How to Save Costs and Maximize Results for Your Litigation – [Even Under the Hourly Billing Model]:
• Demand a budget for your litigation including a schedule of what costs will be incurred and when – be sure to ask if you will be billed for the preparation of the budget;
• Demand that your attorney provide you with a list of potentially expensive legal tasks and motions;
• Demand that your attorney provide you with an estimate of how much and when, of YOUR TIME will be needed to prepare for litigation;
• Realize that your work is not done when you find an attorney - provide your attorney with a comprehensive written detailed, analysis of the dispute;
• Make sure you thoroughly understand the basis for your claims and what will be needed for evidence (testimony, documents, etc.) to prove your claims – then release from your thoughts all the other side issues that may make you angry – but aren’t really relevant.
• Provide a list of persons with knowledge, their contact information and how they relate to the dispute;
• Immediately organize your documents well before you’re required to for the case;
• As early as possible, go through your documents and make notes on RFI’s, change orders, meeting minutes, etc., to share with your attorney;
• Do NOT make the decision to withhold documents from your attorney because you’ve determined that it is not relevant, or will hurt your case;
• Do NOT withhold anything, even information or events that may be damaging to you.
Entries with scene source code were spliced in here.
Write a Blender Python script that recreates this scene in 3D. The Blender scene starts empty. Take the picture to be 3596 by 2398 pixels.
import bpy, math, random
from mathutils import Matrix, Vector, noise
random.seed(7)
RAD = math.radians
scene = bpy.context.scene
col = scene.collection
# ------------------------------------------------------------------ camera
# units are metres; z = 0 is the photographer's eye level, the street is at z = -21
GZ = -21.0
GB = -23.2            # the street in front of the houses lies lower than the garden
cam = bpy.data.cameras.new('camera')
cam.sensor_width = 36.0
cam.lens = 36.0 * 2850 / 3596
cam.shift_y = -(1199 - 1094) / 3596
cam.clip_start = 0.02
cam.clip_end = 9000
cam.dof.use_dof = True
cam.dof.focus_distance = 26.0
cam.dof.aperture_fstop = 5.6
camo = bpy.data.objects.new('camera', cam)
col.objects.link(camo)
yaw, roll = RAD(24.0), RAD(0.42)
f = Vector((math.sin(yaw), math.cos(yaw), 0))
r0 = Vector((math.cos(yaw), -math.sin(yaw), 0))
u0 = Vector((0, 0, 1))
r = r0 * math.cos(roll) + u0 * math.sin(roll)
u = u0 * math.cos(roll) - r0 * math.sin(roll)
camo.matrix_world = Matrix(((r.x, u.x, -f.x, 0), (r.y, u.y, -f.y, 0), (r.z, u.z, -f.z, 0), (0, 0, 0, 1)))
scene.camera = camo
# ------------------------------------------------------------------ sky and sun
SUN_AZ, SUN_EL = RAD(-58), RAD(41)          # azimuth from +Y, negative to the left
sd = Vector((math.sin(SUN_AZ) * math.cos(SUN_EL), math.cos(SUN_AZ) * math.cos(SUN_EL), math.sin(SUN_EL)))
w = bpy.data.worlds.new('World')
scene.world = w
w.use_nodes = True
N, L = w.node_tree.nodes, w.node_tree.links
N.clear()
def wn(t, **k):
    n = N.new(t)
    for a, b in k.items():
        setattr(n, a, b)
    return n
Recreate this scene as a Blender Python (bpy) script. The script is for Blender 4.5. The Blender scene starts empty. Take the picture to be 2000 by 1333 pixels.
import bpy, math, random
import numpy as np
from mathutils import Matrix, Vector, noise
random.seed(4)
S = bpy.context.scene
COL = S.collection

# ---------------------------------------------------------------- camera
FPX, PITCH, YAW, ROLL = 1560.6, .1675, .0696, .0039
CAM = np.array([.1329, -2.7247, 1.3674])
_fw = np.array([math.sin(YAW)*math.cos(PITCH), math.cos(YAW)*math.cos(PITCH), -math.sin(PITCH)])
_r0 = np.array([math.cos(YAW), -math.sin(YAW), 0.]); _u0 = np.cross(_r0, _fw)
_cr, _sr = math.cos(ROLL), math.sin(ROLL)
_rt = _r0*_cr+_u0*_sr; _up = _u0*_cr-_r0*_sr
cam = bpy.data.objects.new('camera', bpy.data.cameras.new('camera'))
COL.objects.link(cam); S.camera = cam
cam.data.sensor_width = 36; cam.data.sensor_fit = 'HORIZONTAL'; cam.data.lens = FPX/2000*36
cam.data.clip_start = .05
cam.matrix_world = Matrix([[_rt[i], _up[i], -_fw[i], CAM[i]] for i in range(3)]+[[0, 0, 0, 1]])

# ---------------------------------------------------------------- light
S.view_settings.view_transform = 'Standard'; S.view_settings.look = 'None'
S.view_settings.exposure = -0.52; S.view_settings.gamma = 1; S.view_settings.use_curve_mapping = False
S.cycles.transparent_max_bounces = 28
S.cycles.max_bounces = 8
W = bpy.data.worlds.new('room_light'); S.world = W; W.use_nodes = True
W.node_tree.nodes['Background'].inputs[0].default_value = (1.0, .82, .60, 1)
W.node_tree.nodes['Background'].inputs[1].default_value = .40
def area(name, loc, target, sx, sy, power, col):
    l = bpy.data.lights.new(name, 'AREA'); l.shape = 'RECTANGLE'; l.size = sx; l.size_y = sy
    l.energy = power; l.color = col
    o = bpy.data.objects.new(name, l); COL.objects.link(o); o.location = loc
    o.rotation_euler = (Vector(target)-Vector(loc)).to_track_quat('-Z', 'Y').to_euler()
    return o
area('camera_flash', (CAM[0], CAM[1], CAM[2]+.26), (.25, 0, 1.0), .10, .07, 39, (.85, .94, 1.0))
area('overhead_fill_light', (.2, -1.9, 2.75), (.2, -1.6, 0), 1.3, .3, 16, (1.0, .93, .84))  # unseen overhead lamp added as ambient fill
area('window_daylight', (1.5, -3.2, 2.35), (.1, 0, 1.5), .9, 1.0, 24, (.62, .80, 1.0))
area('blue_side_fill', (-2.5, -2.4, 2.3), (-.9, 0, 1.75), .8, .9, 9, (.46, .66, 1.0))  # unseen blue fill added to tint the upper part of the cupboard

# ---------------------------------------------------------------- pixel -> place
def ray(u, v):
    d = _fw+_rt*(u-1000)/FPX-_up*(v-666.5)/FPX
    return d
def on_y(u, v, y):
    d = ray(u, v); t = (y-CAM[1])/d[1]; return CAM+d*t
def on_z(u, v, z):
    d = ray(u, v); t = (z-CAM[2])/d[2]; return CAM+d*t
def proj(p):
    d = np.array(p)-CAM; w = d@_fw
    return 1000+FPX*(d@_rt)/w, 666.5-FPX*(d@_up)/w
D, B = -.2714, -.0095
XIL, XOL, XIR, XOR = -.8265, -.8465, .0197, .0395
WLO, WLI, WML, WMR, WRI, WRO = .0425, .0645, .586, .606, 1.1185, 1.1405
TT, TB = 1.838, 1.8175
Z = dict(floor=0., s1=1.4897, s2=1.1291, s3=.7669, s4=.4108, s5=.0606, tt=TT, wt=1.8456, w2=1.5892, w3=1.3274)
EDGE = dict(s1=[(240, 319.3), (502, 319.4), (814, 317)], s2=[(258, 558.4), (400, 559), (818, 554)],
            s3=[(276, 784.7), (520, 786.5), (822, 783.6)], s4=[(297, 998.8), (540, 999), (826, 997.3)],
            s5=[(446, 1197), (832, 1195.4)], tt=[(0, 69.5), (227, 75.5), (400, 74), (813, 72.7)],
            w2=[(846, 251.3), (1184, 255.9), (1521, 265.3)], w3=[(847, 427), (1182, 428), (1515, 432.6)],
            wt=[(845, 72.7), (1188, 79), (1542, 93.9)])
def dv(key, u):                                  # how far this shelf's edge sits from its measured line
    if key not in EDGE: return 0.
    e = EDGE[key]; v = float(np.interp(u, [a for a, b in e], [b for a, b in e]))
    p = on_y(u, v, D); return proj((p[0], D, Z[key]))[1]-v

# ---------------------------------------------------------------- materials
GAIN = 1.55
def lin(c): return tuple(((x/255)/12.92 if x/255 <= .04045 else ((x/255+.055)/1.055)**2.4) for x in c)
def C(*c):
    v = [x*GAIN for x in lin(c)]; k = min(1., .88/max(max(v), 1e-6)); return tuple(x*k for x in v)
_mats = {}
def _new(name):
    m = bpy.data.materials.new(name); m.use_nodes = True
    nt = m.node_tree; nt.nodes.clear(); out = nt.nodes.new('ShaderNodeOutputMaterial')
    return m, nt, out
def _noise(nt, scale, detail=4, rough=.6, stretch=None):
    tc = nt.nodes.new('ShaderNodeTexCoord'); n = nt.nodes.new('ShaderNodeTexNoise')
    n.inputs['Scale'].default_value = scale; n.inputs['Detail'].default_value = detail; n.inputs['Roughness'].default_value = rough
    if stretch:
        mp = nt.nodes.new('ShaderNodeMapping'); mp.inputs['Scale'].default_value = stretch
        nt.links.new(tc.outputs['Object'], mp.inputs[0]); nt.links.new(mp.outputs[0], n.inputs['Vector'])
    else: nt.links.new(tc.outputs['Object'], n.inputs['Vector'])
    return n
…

It is better to address shortcomings now than to have your attorney surprised by them later on.
• Continue to be actively involved in your case;
• Ask to interview your potential experts and go to the meetings between your experts and your attorney;
• Attend key depositions if your schedule allows it, or send someone from your company that was actively involved with the project – you can usually pick up something because of your personal knowledge of the project that may go unnoticed by an attorney;
• Review your bills and have the confidence to challenge any entries that are not detailed – ask that you not be charged for questioning your bill.